Noel Edmonds, the entertainer turned multi-millionaire businessman, is to be interviewed by the district auditor over the collapse of a theme park based upon Mr Blobby, the over-sized, pink and yellow-spotted slapstick star of his 1990s television show.

Mr Edmonds' evidence will form a vital part of a two-year investigation into the actions of a group of councillors and council officials who negotiated the deal to open the World of Crinkley Bottom in the Lancashire resort of Morecambe.

Councillors on Lancaster City Council, the local authority responsible for Morecambe, are accused of wasting £2m of taxpayers' money, including an estimated £1m on a costly, failed legal action brought against Mr Edmonds.

If found accountable for the fiasco, dubbed Blobbygate, council representatives are liable to be surcharged for at least part of that sum. The district auditor's investigation has so far cost £400,000.

Blobbygate dates back to 1994 when Mr Edmonds signed an agreement with Lancaster City Council to open the World of Crinkley Bottom, named after the fictional setting of his Noel's House Party TV show.

But the Morecambe theme park closed after just seven weeks with Mr Edmonds, who describes Blobbygate as "the greatest local government scandal of modern times", facing a council lawsuit blaming him for its collapse. That lawsuit was settled with Mr Edmonds paid almost £1m plus legal costs for money owed for the remainder of his contract.

Mr Edmonds said: "The manner in which they terminated the agreement was damaging, both to myself and to the Blobby character."

That Blobbygate has not yet been laid to rest is thanks to Mike Ford, a local resident who registered a formal objection in 1998 to the council's accounts. Mr Ford said: "When the settlement with Noel Edmonds was announced and the leader of the council said it had cost taxpayers £2m but nobody had done anything wrong, I felt that was inconceivable. After I made one or two inquiries, It became clear that quite a number of seriously wrong things had been done."
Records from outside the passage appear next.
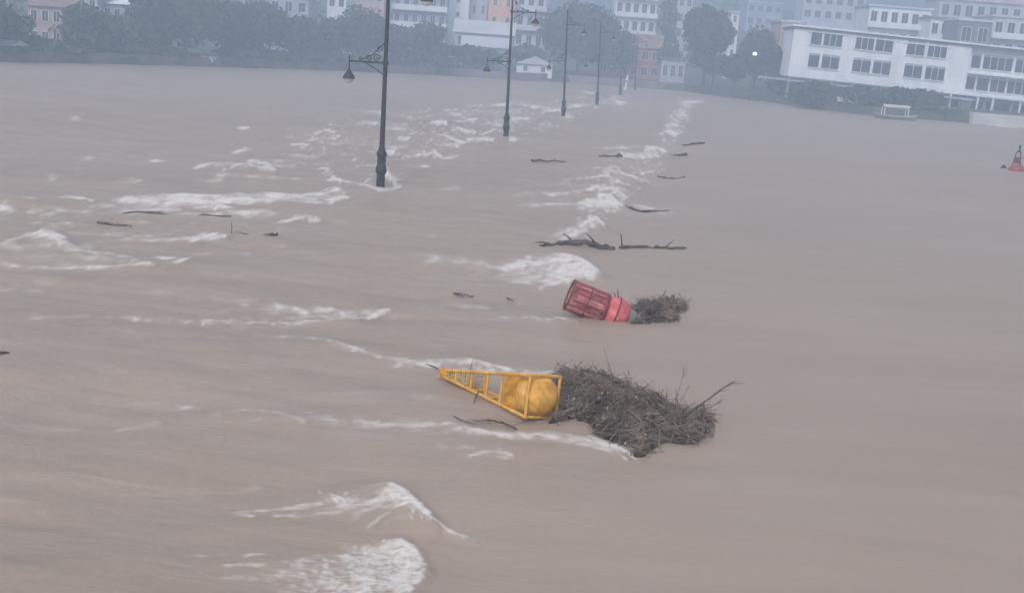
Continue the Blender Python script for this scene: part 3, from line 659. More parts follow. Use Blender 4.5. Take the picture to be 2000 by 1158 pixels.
building('white_tower', 'narrow white building sliver between the two dark trees', 1422, 1438, 26, 40, m_white, 6, 1, m_cream, ww=.3)
building('corner_house', 'small pinkish house peeking out left of the white building', 1522, 1556, 44, 26, mat('rose_render', (.6,.4,.4)), 4, 1, m_cream)
building('pale_kiosk', 'small pale kiosk on the left embankment', 378, 416, 116, 1.6, m_white, 1, 2, m_cream, depth=3, cat='kiosk', ww=.3)

def far_block(x0p, x1p, top, off, wall, label, floors, cols, roofm, rt_='flat', ledge=None, depth=10): return building('hillside_building', label, x0p, x1p, top, off, wall, floors, cols, roofm, rooftype=rt_, ledge=ledge, depth=depth, ww=.55)
far_block(1690, 1810, 16, 52, m_white, 'white building with a long row of windows rising behind the roof of the white building', 4, 6, m_cream, ledge=m_white)
far_block(1812, 1868, 38, 44, m_white, 'white block with a dark overhanging roof behind the middle of the white building', 4, 3, m_roofg)
far_block(1868, 1932, 42, 36, m_roofg, 'square dark grey block rising over the white building', 3, 2, m_cream)
far_block(1934, 2030, 36, 40, m_cream, 'pale balconied block at the upper right edge', 4, 4, m_cream, ledge=m_white)
far_block(1826, 2010, 4, 85, m_cream, 'long hillside building under a pink roof at the upper right', 4, 8, m_roofp, 'gable')
far_block(1560, 1680, -10, 150, m_cream, 'faint pale building on the hill above the left part of the white building', 4, 6, m_cream)
far_block(1452, 1520, 6, 160, m_bluew, 'very faint building on the hill above the lit lamp', 3, 4, m_cream)

# the long white riverside building, placed storey by storey
def white_building():
    D0, D1 = 190.0, 187.0
    A = atY(1537, 145, D0); B = atY(2075, 211, D1); ax = Vector((B.x-A.x, B.y-A.y, 0)); Lx = ax.length; ax.normalize(); yaw = math.atan2(ax.y, ax.x); nrm = Vector((-ax.y, ax.x, 0))
    def loc(px, py):        # photograph pixel -> (along facade, height) on the facade plane
        d = ray(px, py); o = Vector((0,0,CAM_H)); t = (A-o).dot(nrm)/d.dot(nrm); p = o + d*t
        return (p-A).dot(ax), p.z
    root = empty('riverside_building', (A.x, A.y, 0), (0, R_(1.8), yaw)); tag(root, 'long white riverside building with two rows of paired windows', 'building')
    ct = math.tan(R_(1.8))
    def L(px, py):
        s, z = loc(px, py); return s, z + s*ct
    zb = np.mean([L(1540,146)[1], L(1720,167)[1], L(1880,189)[1]]); zt = np.mean([L(1540,47)[1], L(1720,68)[1], L(1880,90)[1]])
    xr = L(1886, 150)[0]; dep = 12
    m = MB(); m.box(0, xr, 0, dep, zb, zt); m.box(xr+.002, Lx, 1.0, dep, -1.5, zt); wall = m.build('wall', m_white, root)
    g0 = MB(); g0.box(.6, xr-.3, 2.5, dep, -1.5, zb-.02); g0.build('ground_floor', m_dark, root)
    for k in range(9):
        c = MB(); cx = .3 + k*(xr-.6)/8; c.box(cx-.16, cx+.16, .15, .47, -1.5, zb-.002); c.build('column', m_cream, root)
    c = MB(); c.box(-.5, xr+.2, -.9, 2.5, zb-.26, zb-.004); c.build('canopy', m_roofg, root)
    c = MB(); c.box(-4.5, xr+1, -2.0, -.91, zb-.75, zb-.45); c.build('awning', m_bluew, root)
    r = MB(); r.box(-.5, Lx+.5, -.5, dep+.4, zt+.002, zt+.26); r.build('parapet', m_white, root)
    r = MB(); r.box(-.25, Lx+.2, -.22, dep+.2, zt-.34, zt-.0); r.build('eaves', m_roofg, root)
    r = MB(); x = -.3
    rgn = random.Random(4)
    r = MB(); r.box(2, 9, 2, 8, zt+.262, zt+.9); r.build('roof_house', m_bluew, root)
    def win(px0, py0, px1, py1, z0, z1, deep=False):
        s0 = L(px0, (py0+py1)/2)[0]; s1 = L(px1, (py0+py1)/2)[0]; yb = 1.0 if deep else 0.0
        f = MB(); fr = .09
        f.box(s0-fr, s0, yb-.1, yb-.001, z0-fr, z1+fr); f.box(s1, s1+fr, yb-.1, yb-.001, z0-fr, z1+fr)
        f.box(s0, s1, yb-.1, yb-.001, z1, z1+fr); f.box(s0-.15, s1+.15, yb-.22, yb-.101, z0-fr-.03, z0-fr+.05); f.box(s0, s1, yb-.1, yb-.001, z0-fr, z0)
        k = max(1, int((s1-s0)/.9))
        for i in range(1, k): x = s0+(s1-s0)*i/k; f.box(x-.035, x+.035, yb-.08, yb-.03, z0, z1)
        wn = f.build('window', m_white, root)
        p = MB(); p.box(s0, s1, yb-.028, yb-.002, z0, z1); p.build('pane', m_pane, wn)
        p = MB(); p.box(s0, s1, yb-.05, yb-.031, z1-(z1-z0)*.16, z1); p.build('blind', m_bluew, wn)
        for sx in (s0-.3, s1+.12):
            pass
    U = [(1580,60,1601,88),(1605,62,1641,92),(1667,70,1703,97),(1706,74,1740,101),(1767,80,1802,107),(1808,86,1845,113)]
    Lo = [(1576,105,1597,132),(1602,108,1636,135),(1662,115,1697,142),(1702,118,1736,146),(1763,123,1798,151),(1804,128,1842,157)]
    for rows in (U, Lo):
        za = np.mean([L((a+c_)/2, d_)[1] for a, b, c_, d_ in rows]); zb_ = np.mean([L((a+c_)/2, b)[1] for a, b, c_, d_ in rows])
        for q in rows: win(*q, za, zb_)
    # string course and pilasters that frame the window pairs
    for (a, b_) in ((1570, 1648), (1656, 1748), (1756, 1852)):
        s0 = L(a, 110)[0]; s1 = L(b_, 110)[0]; zz = L((a+b_)/2, 57+(((a+b_)/2)-1537)*.118)[1]; zl = L((a+b_)/2, 138+(((a+b_)/2)-1537)*.118)[1]
        f = MB(); f.box(s0-.18, s0, -.16, -.001, zl, zz); f.box(s1, s1+.18, -.16, -.001, zl, zz); f.box(s0-.18, s1+.18, -.2, -.001, zz+.002, zz+.16); f.build('window_surround', m_white, root)
    # right-hand bays: deeper openings, balcony slabs, columns
    zU = (L(1940,137)[1], L(1940,108)[1]); zM = (L(1940,180)[1], L(1940,152)[1]); zG = (L(1940,220)[1], L(1940,197)[1])
    for (z0, z1), cs in ((zU, ((1893,1911),(1916,1974),(1980,2040))), (zM, ((1889,1907),(1911,1934),(1938,1968),(1972,2030))), (zG, ((1858,1902),(1906,1930),(1936,1984),(1990,2040)))):
        for a, b_ in cs:
            if a > 1886: win(a, 150, b_, 150, z0, z1, True)
    s0 = xr; 
    for z0 in (zM[0]-.55, zM[1]+.35):
        f = MB(); f.box(xr+.02, Lx, -.25, .998, z0-.12, z0+.12); f.build('balcony', m_white, root)
    z0 = zG[1] + .35; sL = L(1835, 185)[0]
    f = MB(); f.box(sL, Lx+.4, -1.2, -.26, z0, z0+.35); f.build('porch_roof', m_white, root)
    for px in (1850, 1903, 1933, 1987):
        s = L(px, 205)[0]; f = MB(); f.box(s-.13, s+.13, -1.1, -.84, -.9, z0-.002); f.build('column', m_white, root)
    f = MB(); f.box(sL, Lx, -1.3, -1.21, zG[0]-.7, zG[0]-.1); f.build('railing', m_cream, root)
    return root
white_building()

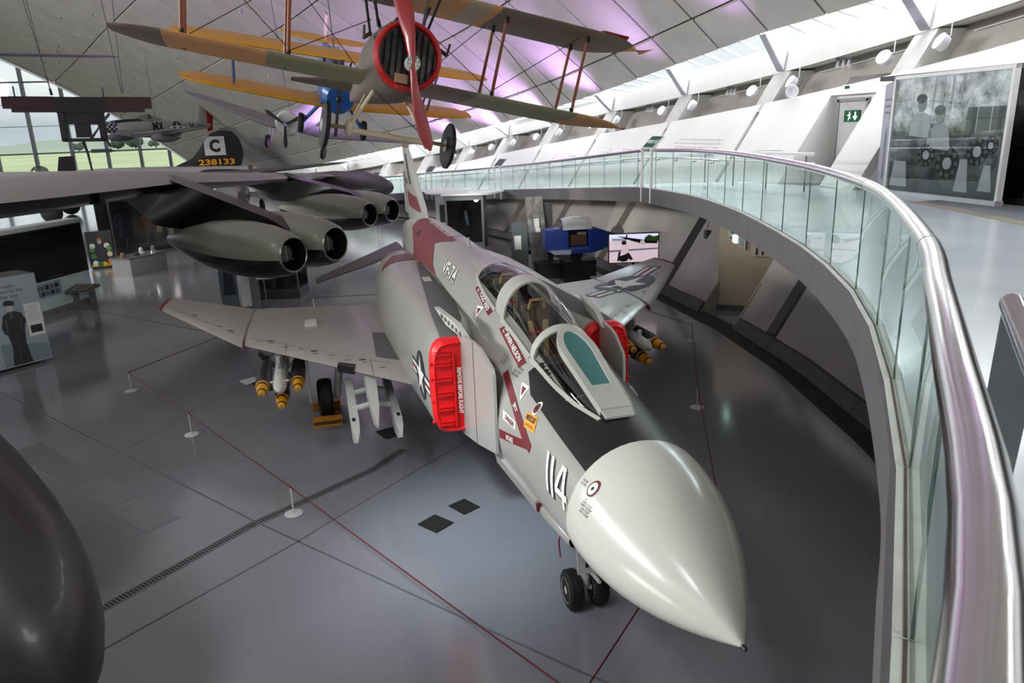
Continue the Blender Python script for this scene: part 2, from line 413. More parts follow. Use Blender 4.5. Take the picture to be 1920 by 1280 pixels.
# skylight: fins at the pillars, glazing bars, panes
sky = thing('window_1', None, None); sky['kind'] = 'structure'
gl_sky = glass('skylight_glass', (.97, .985, .99), .02)
finx = [-4.2, 1.2, 6.9, 12.6, 18.3, 23.8, 29.1, 33.7, 37.7, 41.5, 45.5, 50, 55, 60, 66, 73, 80]
def beamtop(x): return wp(x, zbeam(x))+V((0, -.14, .72))
def roofedge(x): return V((x, yedge(x), zedge(x)))
finm = mat('fin_steel', (.55, .54, .56), .45, .3); finw = mat('fin_white', (.84, .84, .84), .5)
for x in finx:
    P = [wp(x, zbeam(x)+.02)+V((0, .03, 0)), roofedge(x)+V((0, -.02, -.03)), beamtop(x)+V((0, .25, .32)), beamtop(x)+V((0, .05, 0))]
    struct('fin', G().prism([p-V((.13, 0, 0)) for p in P], (.26, 0, 0)), finw, sky)
    a, b = P[0], P[1]
    struct('fin_edge', G().prism([a+V((-.16, .0, 0)), a+V((.16, .0, 0)), b+V((.16, 0, 0)), b+V((-.16, 0, 0))], (0, .06, .03)), finm, sky)
for a, b in zip(finx, finx[1:]):
    for k in range(5):
        x0 = a+.2+(b-a-.4)*k/5+.04; x1 = a+.2+(b-a-.4)*(k+1)/5-.04
        pa, pb, qa, qb = roofedge(x0)+V((0, .05, .1)), roofedge(x1)+V((0, .05, .1)), beamtop(x0)+V((0, -.12, .05)), beamtop(x1)+V((0, -.12, .05))
        struct('pane', G().hexa([qa, qb, pb, pa], [q+V((0, -.012, .02)) for q in (qa, qb, pb, pa)]), gl_sky, sky)
        xm = x0-.04
        struct('glazing_bar', G().tube([beamtop(xm)+V((0, -.12, .03)), roofedge(xm)+V((0, .05, .06))], .045, 4), finw, sky)
# vault: panels of concrete with recessed joints under a dark backing shell
TH, RV = rad(42), 85.
def rise(s):
    a = sin(TH)-s/RV; return RV*(math.sqrt(1-a*a)-cos(TH))
def vp(x, s, up=0.): return V((x, yedge(x)+s, zedge(x)+rise(max(s, 0))+up))
ceil = thing('ceiling', None, None); ceil['kind'] = 'structure'
g = G()
ss = [-.02, 1.1, 2.6, 4.3, 6.3, 8.4, 11, 13.5, 16.5, 19.5, 23, 27, 31.5, 36, 41, 46, 52, 60, 70]
g.loft([[vp(x, s, .09) for s in ss] for x in np.arange(-16, 81, 2.2)], closed=False)
g.loft([[vp(x, s, .3) for s in ss] for x in np.arange(-16, 81, 2.2)], closed=False)
struct('backing', g, joint, ceil)
rows = [0, 1.1, 4.3, 8.4, 13.5, 19.5, 27, 36, 46]
for i in range(37):
    x0 = -15.8+i*2.6
    x1 = min(x0+2.6, 80)
    for s0, s1 in zip(rows, rows[1:]):
        if (s0 > 20 and x0 < 12) or (s0 > 10 and x0 < -6): continue
        n = 3 if s1-s0 > 2 else 1; gp = .05
        r0 = []; r1 = []
        for k in range(n+1):
            s = s0+gp+(s1-s0-2*gp)*k/n
            r0.append([vp(x0+gp, s), vp(x1-gp, s), vp(x1-gp, s, .08), vp(x0+gp, s, .08)])
        struct('vault_panel', G().loft(r0), vaultm, ceil)
g = G()
for i in range(90):
    x = random.uniform(6, 78); s = random.choice(rows[1:5])+random.uniform(.6, 2.5)
    p = vp(x, s); g.tube([p, p-V((0, 0, .12))], .05, 6)
tag(g.build('roof_fixing', darksteel, ceil), kind='stuff')

# end wall of glass, field and hedges outside
win = thing('window_2', None, None); win['kind'] = 'structure'
mul = mat('mullion_grey', (.33, .34, .36), .5, .3)
def arch(y): return zedge(79.9)+rise(max(0, y-yedge(79.9)))-.1
my = [12.8, 16.2, 18.9, 21.9, 25.05, 28.3, 31.6, 35, 38.4, 41.8, 45.2, 48.6, 52]
for y in my[1:]: struct('mullion', G().box((80.05, y, arch(y)/2), (.5, .26, arch(y))), mul, win)
for z, w in ((.15, .3), (4.45, .16), (11.05, .16)):
    y0 = min(y for y in np.arange(12.5, 52, .1) if arch(y) > z+.1)
    struct('transom', G().box((80.05, (y0+52)/2, z), (.2, 52-y0, w)), mul, win)
g = G()
for z in (7.0, 9.0): g.tube([(80.2, 19+(z-7)*1.4, z), (80.2, 52, z)], .03, 4)
struct('cable', g, mul, win)
gl_end = glass('end_glass', (.93, .95, .95), .03)
for a, b in zip(my, my[1:]):
    zs = [0.05, 4.45, 11.05, 30]
    for z0, z1 in zip(zs, zs[1:]):
        pa = min(z1, arch(a)); pb = min(z1, arch(b))
        if pb <= z0+.1: continue
        poly = [(80, a+.14, min(z0, pa)), (80, b-.14, z0), (80, b-.14, pb), (80, a+.14, max(pa, min(z0, pa)))]
        if pa <= z0:
            t = (z0-arch(a))/(arch(b)-arch(a)); ym = a+(b-a)*t
            poly = [(80, ym, z0), (80, b-.14, z0), (80, b-.14, pb)]
        struct('pane', G().prism(poly, (.02, 0, 0)), gl_end, win)
g = G(); ys = list(np.arange(12.3, 53, 1.5))
for a, b in zip(ys, ys[1:]):
    g.hexa([(79.7, a, arch(a)-.12), (79.7, b, arch(b)-.12), (80.3, b, arch(b)-.12), (80.3, a, arch(a)-.12)], [(79.7, a, arch(a)+.1), (79.7, b, arch(b)+.1), (80.3, b, arch(b)+.1), (80.3, a, arch(a)+.1)])
struct('arch_frame', g, mat('arch_white', (.9, .9, .9), .4), win)
struct('door_sign', G().box((79.6, 24.9-2.6, 4.5), (.06, 1.9, .35)), mat('sign_dark_green', (.05, .16, .11), .5), win)
grass = mat('field_grass', (.66, .68, .50), .9, var=.15, scale=.02, bump=.1)
field = struct('field', G().slab([(81, -250, -.5), (900, -700, -.5), (900, 900, -.5), (81, 350, -.5)], .2), grass)
g = G(); n = 40; rings = []
for k in range(n+1):
    y = -500+1400*k/n; h = 5.5+2.5*sin(k*.7)+1.5*sin(k*1.9)
    rings.append([(660, y, -.4), (700, y, h*.4), (800, y, h), (880, y, h)])
g.loft(rings, closed=False); struct('hill', g, mat('far_hill', (.55, .58, .50), .95, var=.25, scale=.008))
def tree(x, y, w, h, lab):
    t = thing('tree', lab, 'tree', (x, y, -.3), group='hedgerow trees beyond the field')
    G().tube([(0, 0, 0), (0, 0, h*.5)], .4, 6).build('trunk', mat('bark', (.25, .22, .2), .9), t)
    g = G()
    for k in range(16):
        a = random.uniform(0, 6.3); q = random.uniform(0, 1)**.6
        g.ball((w*.4*q*cos(a), w*.4*q*sin(a), h*(.45+.4*random.random())), random.uniform(.14, .24)*w, 8, 6)
    g.build('crown', mat('far_leaves', (.24, .29, .24), .95, var=.4, scale=.4), t)
for i, (x, y, w, h) in enumerate([(620, 127, 15, 7.5), (624, 140, 12, 6.5), (615, 112, 9, 6), (640, 88, 11, 6.5), (640, 74, 13, 7), (650, 62, 9, 5.5), (600, 160, 10, 5)]):
    tree(x, y, w, h, '%s dark hedgerow tree beyond the field seen through the end glass' % ('broadest', 'second', 'smallest', 'third', 'fifth', 'right-hand', 'leftmost')[i])

# mezzanine deck, ramp and curved balustrade
EP = [(-5.3, 8.5, 3.6), (-5.0, 5.6, 3.6), (-4.55, 4.0, 3.6), (-4.0, 2.95, 3.6), (-3.5, 2.2, 3.6), (-2.95, 1.57, 3.6), (-2.19, .88, 3.6), (-1.48, .245, 3.6), (-.67, -.47, 3.6), (.9, -1.66, 3.6), (2.25, -2.56, 3.6), (4.13, -3.54, 3.6),
      (6.06, -4.36, 3.6), (8.74, -5.33, 3.6), (11.0, -6.0, 3.59), (13.1, -6.5, 3.56), (15.5, -6.85, 3.5), (17, -6.98, 3.46), (20.5, -7.05, 3.22), (24, -7.0, 2.97), (28, -6.75, 2.68), (32.06, -6.15, 2.4), (36, -5.2, 2.12), (40.25, -3.93, 1.84), (46, -2.0, 1.4), (52, .6, .95), (60, 4.0, .45)]
edge = catmull(EP, 10)
def arclen(P):
    d = [0.]
    for a, b in zip(P, P[1:]): d.append(d[-1]+(b-a).length)
    return d
dl = arclen(edge)
def eat(s): return V([I(s, dl, [p[i] for p in edge]) for i in range(3)])
def enorm(s):
    t = eat(s+.05)-eat(s-.05); return V((t.y, -t.x, 0)).normalized()       # towards the deck
mez = thing('mezzanine_floor', None, None); mez['kind'] = 'structure'
INX = [(-5.3, (-16, 8.5)), (-4.55, (-16, 0)), (-3.5, (-12, -5)), (-2.2, (-8, -12)), (-.67, (-3.2, -15)), (.9, (-.3, -15)), (2.25, (2, -15)), (4.13, (4.1, -15)), (6.06, None)]
g = G(); f2 = G(); sf = G()
far = []
for p in edge:
    if p.x >= 11.3: far.append(wp(p.x, p.z, .05))
    elif p.x >= 6.06: far.append(V((p.x, -15, p.z)))
    else: far.append(V((I(p.x, [q[0] for q in INX[:-1]]+[6.06], [q[1][0] for q in INX[:-1]]+[6.06]), I(p.x, [q[0] for q in INX[:-1]]+[6.06], [q[1][1] for q in INX[:-1]]+[-15]), p.z)))
for i in range(len(edge)-1):
    oa, ob = edge[i]-enorm(dl[i])*.08, edge[i+1]-enorm(dl[i+1])*.08
    a, b, c, d = edge[i]+enorm(dl[i])*.04, edge[i+1]+enorm(dl[i+1])*.04, far[i+1], far[i]
    g.hexa([q-V((0, 0, .06)) for q in (a, b, c, d)], [a, b, c, d])
    dz = V((0, 0, -.43)); 
    f2.hexa([oa+dz, ob+dz, b+dz, a+dz], [oa, ob, b, a])
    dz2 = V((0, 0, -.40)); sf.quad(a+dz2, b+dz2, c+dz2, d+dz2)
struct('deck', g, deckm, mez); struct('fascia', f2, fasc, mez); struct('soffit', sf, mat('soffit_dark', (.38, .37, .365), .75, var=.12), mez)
bal = thing('balustrade', 'curved balustrade of clear green-tinted glass panes under a thick steel handrail', 'balustrade')
bal.location = (0, 0, 0)
gp = glass('balustrade_glass', (.945, .98, .97), .05)
s9 = min(range(len(edge)), key=lambda i: (edge[i]-V((9.01, -5.43, 3.6))).length); s0 = dl[s9] % 1.42
ns = int((dl[-1]-s0)/1.42)
for k in range(ns):
    a = s0+k*1.42+.008; b = a+1.404
    if eat(a).x < -4.9: continue
    P = []
    for q in (a, b):
        e = eat(q); P.append(e)
    n = enorm((a+b)/2)*.014; lo = V((0, 0, -.03)); hi = V((0, 0, 1.04))
    G().hexa([P[0]+lo, P[1]+lo, P[1]+lo+n, P[0]+lo+n], [P[0]+hi, P[1]+hi, P[1]+hi+n, P[0]+hi+n]).build('glass_pane', gp, bal)
    for j_, q_ in ((1, b),): 
        ee = eat(q_); tt = (P[1]-P[0]).normalized(); nn = enorm(q_)*.014
        G().hexa([ee+lo, ee+lo+tt*.009, ee+lo+tt*.009+nn, ee+lo+nn], [ee+hi, ee+hi+tt*.009, ee+hi+tt*.009+nn, ee+hi+nn]).build('pane_edge', mat('glass_edge', (.16, .36, .33), .15), bal)
    nn = enorm((a+b)/2); up_ = V((0, 0, .022))
    q4 = [P[0]-nn*.05, P[1]-nn*.05, P[1]+nn*.065, P[0]+nn*.065]
    ch = G().hexa([q-V((0, 0, .015)) for q in q4], [q+up_ for q in q4]).build('base_channel', mat('channel_pale', (.78, .79, .76), .45, var=.15, scale=4), bal)
    q5 = [P[0]-nn*.018, P[1]-nn*.018, P[1]-nn*.004, P[0]-nn*.004]
    G().hexa([q+up_*.9 for q in q5], [q+up_*1.15 for q in q5]).build('channel_gasket', mat('gasket_brown', (.34, .29, .25), .7, var=.3, scale=6), ch)
# handrail in joined lengths
s = 3.0; k = 0
while s < dl[-1]-.5:
    e = min(s+3.75, dl[-1]-.1); pts = [eat(s+(e-s)*j/14)+V((0, 0, 1.07)) for j in range(15)]
    gg = G().tube(pts, .053, 24); gg.build('handrail', steel, bal)
    if k: G().tube([pts[0]-(pts[1]-pts[0]).normalized()*.006, pts[0]+(pts[1]-pts[0]).normalized()*.006], 0.0541, 24).build('rail_joint', darksteel, bal)
    s = e+.004; k += 1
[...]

Blobbygate's "smoking gun", he said, is a letter which the council wanted Mr Edmonds to sign when the contract was agreed which, in the event of the theme park failing, would have obliged him to share the cost. Instead, when the World of Crinkley Bottom collapsed, Mr Edmonds claimed still to be owed his £1m fee. In turn, the council began legal action blaming the failure of the attraction on Mr Edmonds' lack of interest and, more improbably, Mr Blobby for his lack of corpulence, bizarrely accusing Mr Edmonds of supplying an underweight Mr Blobby to the theme park. In 1996, the council settled out of court with Mr Edmonds, paying him the full balance of his fee.

Councillors and officials have protested that, rather than a scandal, Blobbygate was a business deal which went awry. Hilton Dawson, former deputy leader of the council and now the local MP, said: "People are entitled to raise questions on specific issues. I have no difficulties with the investigation. I just don't think anyone did anything wrong."

Mike Jones, the council's former deputy chief executive and now head of contract services, said: "The district auditor has a duty to investigate these objections and we've been expecting his public interest report for a while."

Neither Mr Hilton nor Mr Jones are part of the investigation, which is understood to centre on a number of officials and two councillors - former leader Stanley Henig and Ian Barker.

Clive Portman, the district auditor for Liverpool, may see things differently. If Mr Ford's claim is upheld, he could surcharge those judged to be to blame, millions of pounds.